▶ _Problem details_
Go through the listing below and gather every line with the word "that".

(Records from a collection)
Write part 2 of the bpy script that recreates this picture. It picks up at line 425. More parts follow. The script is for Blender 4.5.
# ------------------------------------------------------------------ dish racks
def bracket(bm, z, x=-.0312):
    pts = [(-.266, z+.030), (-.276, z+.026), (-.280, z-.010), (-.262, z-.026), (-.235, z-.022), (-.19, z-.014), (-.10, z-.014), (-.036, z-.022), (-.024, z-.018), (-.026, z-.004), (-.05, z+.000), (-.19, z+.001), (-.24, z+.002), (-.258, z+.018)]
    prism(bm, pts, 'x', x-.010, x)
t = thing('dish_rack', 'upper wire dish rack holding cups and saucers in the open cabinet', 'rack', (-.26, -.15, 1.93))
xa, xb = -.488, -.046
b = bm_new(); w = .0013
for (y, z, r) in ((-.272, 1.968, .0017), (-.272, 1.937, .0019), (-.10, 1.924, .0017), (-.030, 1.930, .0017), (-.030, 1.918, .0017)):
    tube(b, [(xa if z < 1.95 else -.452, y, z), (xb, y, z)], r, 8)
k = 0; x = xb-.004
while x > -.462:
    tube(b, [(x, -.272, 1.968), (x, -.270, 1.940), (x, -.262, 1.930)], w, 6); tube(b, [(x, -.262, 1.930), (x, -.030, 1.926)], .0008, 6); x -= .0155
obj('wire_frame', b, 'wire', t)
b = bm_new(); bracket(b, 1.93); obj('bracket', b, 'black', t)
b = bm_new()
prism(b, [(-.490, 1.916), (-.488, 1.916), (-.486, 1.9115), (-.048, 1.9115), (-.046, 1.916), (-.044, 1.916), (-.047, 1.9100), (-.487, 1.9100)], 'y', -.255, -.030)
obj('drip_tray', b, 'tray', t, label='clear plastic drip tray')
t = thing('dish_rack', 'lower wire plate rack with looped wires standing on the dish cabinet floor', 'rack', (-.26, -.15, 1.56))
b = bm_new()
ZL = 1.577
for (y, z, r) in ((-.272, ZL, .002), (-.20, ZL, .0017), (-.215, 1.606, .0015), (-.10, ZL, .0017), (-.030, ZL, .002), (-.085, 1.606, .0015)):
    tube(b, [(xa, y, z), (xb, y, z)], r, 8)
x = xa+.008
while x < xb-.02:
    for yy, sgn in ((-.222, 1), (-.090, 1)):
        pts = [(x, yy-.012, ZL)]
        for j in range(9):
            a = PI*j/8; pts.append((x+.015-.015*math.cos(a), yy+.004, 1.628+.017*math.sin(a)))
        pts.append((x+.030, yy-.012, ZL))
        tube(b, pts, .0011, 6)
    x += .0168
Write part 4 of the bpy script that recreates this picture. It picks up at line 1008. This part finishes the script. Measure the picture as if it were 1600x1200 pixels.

▶ _Result of the task_
Write part 2 of the bpy script that recreates this picture. It picks up at line 425. More parts follow. The script is for Blender 4.5.
Write part 4 of the bpy script that recreates this picture. It picks up at line 1008. This part finishes the script. Measure the picture as if it were 1600x1200 pixels.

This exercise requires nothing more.